Direction: Go through the material below and copy all lines with "image".

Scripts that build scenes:
——————

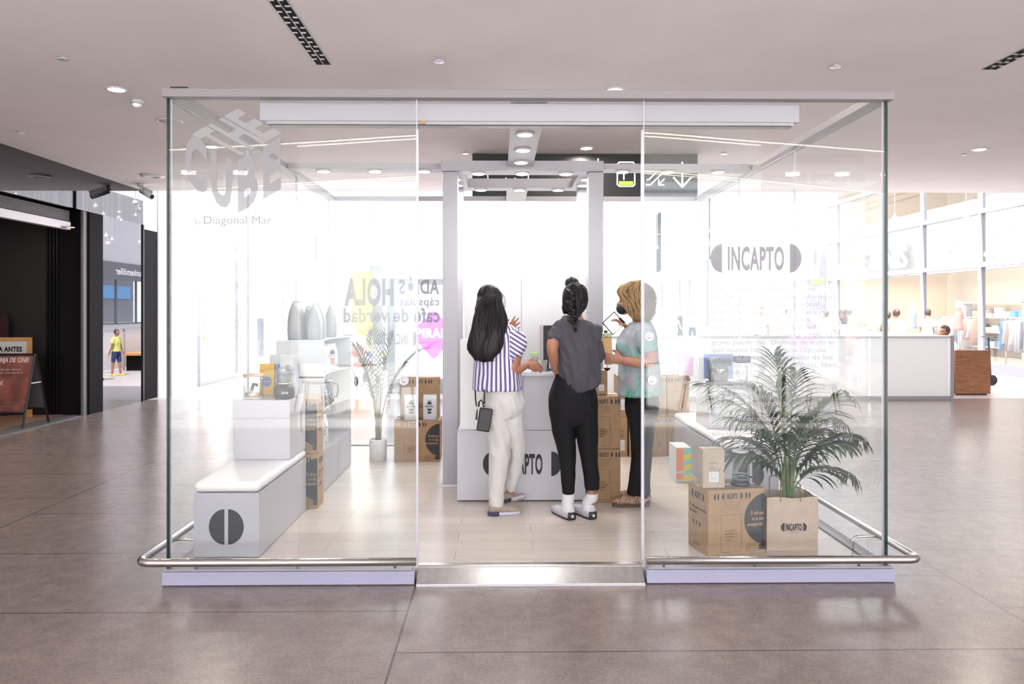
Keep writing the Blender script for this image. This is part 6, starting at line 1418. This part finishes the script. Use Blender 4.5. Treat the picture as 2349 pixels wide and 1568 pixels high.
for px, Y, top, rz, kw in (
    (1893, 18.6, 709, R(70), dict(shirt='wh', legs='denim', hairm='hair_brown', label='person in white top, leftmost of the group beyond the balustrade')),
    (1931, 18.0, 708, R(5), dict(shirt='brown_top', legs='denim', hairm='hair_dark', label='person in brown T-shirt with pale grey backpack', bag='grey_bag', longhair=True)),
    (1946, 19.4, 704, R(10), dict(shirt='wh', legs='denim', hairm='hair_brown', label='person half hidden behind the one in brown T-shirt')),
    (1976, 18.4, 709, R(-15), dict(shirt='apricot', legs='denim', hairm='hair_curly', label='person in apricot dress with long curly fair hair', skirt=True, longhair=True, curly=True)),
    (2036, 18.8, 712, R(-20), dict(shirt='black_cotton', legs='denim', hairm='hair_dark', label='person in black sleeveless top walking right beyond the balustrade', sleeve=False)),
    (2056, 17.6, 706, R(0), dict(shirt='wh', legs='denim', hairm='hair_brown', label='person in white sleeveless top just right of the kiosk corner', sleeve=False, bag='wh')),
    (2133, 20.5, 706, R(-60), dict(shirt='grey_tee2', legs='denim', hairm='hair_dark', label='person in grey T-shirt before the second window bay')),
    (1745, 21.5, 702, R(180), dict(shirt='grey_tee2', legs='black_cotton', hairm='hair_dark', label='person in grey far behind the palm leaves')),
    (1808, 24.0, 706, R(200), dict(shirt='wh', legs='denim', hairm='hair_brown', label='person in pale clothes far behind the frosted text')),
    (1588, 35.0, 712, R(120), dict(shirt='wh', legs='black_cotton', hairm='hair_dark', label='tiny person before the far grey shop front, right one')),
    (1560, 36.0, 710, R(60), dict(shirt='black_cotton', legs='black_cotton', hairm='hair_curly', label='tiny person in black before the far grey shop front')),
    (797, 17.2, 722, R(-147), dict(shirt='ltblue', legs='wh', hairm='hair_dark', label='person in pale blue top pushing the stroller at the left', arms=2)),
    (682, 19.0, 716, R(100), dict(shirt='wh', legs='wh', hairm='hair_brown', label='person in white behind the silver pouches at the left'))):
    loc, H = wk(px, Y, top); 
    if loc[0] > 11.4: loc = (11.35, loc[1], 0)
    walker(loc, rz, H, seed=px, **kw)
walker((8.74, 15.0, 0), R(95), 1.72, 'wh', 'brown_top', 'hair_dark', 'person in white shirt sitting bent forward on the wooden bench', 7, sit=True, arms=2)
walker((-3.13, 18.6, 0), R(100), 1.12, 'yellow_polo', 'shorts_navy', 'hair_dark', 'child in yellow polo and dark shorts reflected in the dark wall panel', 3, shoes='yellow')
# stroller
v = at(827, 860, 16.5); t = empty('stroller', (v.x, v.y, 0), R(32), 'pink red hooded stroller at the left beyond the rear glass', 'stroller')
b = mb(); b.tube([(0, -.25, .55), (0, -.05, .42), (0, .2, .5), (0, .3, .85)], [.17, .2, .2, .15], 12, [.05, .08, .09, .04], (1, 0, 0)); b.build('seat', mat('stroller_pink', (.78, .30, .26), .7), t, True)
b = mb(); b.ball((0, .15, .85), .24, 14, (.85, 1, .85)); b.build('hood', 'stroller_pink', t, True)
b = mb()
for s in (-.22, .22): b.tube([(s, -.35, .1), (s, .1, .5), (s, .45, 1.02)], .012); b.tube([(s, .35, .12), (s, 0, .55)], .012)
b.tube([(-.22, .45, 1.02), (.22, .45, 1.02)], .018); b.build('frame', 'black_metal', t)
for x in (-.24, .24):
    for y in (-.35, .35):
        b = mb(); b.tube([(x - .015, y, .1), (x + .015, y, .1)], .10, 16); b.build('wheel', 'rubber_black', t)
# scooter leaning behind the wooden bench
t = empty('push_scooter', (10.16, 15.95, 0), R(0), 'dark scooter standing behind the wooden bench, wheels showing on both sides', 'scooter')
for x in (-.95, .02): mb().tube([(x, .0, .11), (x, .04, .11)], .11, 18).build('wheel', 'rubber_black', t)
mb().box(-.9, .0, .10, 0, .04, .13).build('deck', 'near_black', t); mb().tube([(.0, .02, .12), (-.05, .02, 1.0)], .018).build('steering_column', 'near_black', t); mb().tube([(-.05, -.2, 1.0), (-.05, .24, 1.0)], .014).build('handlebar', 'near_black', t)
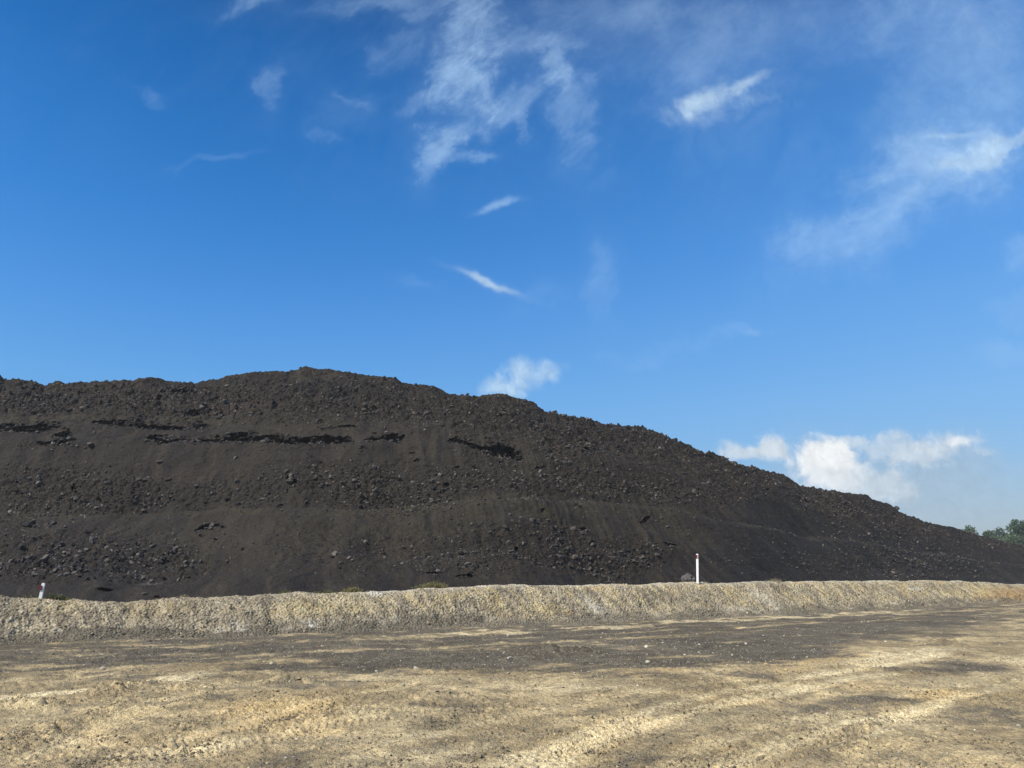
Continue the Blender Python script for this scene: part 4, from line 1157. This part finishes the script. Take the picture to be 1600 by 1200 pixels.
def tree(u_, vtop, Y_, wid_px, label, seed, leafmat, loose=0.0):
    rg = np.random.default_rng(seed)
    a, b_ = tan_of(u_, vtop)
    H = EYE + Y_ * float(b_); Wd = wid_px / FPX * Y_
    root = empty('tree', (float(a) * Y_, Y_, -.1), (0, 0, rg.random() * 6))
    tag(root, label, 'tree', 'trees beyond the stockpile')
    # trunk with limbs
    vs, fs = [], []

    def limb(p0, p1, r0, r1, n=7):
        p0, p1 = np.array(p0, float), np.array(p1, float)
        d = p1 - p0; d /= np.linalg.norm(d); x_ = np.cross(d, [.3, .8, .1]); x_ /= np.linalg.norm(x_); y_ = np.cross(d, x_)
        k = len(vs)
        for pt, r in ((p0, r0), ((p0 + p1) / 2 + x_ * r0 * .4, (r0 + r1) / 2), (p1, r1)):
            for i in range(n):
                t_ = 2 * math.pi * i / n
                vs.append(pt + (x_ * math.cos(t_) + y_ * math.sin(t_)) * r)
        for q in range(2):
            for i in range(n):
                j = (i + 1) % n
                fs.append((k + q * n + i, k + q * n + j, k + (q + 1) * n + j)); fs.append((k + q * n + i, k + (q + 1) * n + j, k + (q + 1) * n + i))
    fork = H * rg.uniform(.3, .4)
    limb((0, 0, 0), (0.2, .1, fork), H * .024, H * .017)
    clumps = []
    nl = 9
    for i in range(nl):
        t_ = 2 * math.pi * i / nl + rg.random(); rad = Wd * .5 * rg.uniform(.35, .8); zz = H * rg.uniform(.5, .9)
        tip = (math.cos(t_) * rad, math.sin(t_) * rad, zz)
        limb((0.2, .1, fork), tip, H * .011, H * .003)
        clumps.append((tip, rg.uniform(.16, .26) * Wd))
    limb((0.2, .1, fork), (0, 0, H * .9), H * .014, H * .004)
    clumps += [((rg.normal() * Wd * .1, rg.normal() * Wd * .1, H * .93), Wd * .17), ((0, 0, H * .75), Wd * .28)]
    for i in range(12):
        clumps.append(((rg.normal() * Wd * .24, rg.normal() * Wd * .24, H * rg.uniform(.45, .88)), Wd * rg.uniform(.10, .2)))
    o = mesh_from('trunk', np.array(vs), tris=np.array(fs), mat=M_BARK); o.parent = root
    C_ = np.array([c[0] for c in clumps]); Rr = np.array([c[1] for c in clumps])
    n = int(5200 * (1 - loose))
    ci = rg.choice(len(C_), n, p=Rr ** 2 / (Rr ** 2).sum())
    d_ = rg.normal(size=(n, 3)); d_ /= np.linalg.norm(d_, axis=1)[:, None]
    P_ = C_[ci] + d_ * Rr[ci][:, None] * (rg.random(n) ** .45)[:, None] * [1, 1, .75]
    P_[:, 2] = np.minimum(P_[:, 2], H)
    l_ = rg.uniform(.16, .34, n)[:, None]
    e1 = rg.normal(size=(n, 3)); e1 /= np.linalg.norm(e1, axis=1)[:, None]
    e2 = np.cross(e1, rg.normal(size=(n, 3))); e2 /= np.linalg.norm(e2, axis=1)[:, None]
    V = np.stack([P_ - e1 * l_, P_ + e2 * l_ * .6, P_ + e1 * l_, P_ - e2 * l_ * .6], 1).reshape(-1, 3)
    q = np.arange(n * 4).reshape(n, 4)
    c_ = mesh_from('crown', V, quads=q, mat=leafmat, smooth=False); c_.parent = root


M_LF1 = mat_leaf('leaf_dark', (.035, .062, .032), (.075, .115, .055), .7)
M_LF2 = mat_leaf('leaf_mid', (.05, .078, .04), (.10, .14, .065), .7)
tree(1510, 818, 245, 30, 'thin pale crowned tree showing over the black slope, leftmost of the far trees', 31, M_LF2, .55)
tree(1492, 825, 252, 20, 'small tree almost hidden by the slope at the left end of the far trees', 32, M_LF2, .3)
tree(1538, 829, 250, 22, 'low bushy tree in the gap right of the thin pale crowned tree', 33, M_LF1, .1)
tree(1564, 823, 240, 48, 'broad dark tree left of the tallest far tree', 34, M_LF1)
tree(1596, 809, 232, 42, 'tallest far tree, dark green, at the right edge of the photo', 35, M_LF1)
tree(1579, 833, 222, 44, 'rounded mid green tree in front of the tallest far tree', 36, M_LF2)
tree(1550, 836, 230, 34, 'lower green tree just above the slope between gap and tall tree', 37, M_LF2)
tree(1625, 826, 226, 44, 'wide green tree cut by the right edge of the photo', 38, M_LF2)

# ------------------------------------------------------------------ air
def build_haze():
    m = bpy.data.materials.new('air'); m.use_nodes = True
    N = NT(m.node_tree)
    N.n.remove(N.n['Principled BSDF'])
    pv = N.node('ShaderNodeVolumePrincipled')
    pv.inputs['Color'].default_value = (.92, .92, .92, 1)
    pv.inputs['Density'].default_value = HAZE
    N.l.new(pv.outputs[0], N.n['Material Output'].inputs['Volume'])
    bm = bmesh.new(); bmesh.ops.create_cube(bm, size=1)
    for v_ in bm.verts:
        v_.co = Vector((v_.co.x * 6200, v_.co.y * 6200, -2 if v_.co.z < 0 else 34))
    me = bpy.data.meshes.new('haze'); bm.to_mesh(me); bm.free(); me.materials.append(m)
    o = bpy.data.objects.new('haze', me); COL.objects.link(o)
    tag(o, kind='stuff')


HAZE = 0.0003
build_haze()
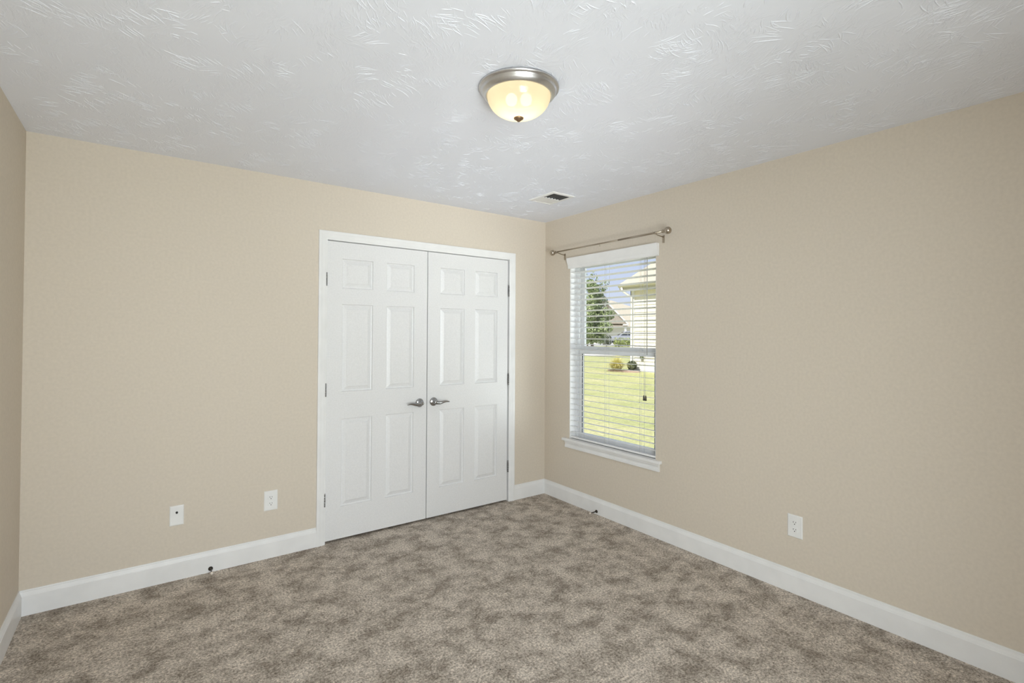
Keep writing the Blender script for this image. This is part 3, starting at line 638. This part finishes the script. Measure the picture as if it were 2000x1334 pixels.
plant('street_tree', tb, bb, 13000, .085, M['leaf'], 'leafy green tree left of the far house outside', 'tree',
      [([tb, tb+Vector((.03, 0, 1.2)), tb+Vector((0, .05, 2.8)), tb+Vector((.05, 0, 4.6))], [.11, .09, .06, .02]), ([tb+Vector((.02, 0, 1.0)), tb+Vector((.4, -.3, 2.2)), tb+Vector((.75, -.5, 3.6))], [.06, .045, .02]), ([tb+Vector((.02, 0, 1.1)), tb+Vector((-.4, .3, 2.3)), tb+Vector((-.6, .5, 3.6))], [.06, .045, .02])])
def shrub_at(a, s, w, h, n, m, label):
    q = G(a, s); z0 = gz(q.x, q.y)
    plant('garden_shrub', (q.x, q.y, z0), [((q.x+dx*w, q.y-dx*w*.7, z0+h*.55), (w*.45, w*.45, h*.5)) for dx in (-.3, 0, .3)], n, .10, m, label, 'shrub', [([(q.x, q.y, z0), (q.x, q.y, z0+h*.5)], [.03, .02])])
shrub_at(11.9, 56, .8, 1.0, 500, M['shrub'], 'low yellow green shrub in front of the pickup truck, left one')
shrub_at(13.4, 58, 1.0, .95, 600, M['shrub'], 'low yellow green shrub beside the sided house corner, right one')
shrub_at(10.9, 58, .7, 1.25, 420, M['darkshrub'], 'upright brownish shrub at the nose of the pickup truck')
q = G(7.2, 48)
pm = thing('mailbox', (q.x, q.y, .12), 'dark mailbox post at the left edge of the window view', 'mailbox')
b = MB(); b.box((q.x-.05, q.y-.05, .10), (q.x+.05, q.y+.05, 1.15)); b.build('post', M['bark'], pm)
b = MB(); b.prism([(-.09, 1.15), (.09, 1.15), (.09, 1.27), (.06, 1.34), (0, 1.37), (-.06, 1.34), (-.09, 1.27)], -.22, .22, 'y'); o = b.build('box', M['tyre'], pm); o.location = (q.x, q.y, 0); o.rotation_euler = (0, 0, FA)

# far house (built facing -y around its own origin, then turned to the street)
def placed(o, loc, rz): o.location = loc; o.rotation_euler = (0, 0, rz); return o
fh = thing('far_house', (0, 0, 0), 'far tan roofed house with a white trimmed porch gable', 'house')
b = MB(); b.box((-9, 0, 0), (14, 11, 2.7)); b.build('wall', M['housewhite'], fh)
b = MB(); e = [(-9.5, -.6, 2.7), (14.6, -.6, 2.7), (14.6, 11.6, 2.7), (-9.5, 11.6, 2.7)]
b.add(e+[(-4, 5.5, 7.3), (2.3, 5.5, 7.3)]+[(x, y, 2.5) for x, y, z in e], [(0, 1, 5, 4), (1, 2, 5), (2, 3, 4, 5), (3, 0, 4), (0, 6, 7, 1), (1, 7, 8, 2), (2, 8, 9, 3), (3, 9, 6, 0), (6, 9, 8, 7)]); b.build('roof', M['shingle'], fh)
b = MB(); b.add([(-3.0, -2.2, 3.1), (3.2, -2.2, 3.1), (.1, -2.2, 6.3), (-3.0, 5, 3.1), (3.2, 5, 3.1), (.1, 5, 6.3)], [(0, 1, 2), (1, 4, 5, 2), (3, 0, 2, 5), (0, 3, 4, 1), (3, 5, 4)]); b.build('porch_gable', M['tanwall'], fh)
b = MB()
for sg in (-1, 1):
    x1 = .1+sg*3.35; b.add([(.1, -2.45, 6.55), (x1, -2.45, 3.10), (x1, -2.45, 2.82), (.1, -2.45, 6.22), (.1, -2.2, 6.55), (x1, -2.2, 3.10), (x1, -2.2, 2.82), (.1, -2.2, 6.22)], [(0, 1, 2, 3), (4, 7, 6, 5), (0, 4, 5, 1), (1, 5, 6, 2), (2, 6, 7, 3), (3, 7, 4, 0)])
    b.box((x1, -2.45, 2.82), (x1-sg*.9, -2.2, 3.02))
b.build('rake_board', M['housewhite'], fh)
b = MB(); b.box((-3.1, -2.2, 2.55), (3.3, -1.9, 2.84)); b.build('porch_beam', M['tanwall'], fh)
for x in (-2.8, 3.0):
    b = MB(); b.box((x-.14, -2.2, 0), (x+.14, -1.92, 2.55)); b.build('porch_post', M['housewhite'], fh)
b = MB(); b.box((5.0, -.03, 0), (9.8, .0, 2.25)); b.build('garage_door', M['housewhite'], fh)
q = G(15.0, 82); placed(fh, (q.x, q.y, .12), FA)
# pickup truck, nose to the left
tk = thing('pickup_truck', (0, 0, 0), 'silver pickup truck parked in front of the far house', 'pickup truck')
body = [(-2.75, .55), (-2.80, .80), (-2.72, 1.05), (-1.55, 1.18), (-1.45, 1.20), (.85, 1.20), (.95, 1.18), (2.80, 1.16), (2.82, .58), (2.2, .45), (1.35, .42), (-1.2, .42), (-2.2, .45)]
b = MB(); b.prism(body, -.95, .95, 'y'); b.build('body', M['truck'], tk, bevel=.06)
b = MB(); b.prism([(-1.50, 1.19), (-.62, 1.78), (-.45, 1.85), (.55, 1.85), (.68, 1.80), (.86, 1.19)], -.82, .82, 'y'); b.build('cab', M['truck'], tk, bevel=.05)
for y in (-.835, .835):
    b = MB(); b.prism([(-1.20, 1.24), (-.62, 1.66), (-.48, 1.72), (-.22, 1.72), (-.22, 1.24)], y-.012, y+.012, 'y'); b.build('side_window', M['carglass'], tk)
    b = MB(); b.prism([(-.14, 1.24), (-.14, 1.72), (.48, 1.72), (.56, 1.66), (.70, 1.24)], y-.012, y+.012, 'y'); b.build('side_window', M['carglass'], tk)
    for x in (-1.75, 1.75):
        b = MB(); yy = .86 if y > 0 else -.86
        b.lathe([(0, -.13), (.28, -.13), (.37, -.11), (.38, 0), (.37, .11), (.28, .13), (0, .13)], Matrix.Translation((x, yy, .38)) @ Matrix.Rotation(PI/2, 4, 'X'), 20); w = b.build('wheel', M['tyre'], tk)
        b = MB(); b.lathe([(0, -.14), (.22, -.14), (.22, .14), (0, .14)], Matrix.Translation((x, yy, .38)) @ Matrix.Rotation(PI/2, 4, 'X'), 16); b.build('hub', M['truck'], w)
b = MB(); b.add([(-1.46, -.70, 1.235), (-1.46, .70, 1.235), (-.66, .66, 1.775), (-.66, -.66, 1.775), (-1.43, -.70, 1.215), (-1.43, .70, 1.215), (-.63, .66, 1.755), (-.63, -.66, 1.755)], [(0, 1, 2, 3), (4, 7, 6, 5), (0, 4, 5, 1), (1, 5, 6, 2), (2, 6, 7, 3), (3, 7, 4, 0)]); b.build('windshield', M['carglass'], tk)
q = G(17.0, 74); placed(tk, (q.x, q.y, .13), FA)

——————

Exercise response:
Keep writing the Blender script for this image. This is part 6, starting at line 1418. This part finishes the script. Use Blender 4.5. Treat the picture as 2349 pixels wide and 1568 pixels high.
Keep writing the Blender script for this image. This is part 3, starting at line 638. This part finishes the script. Measure the picture as if it were 2000x1334 pixels.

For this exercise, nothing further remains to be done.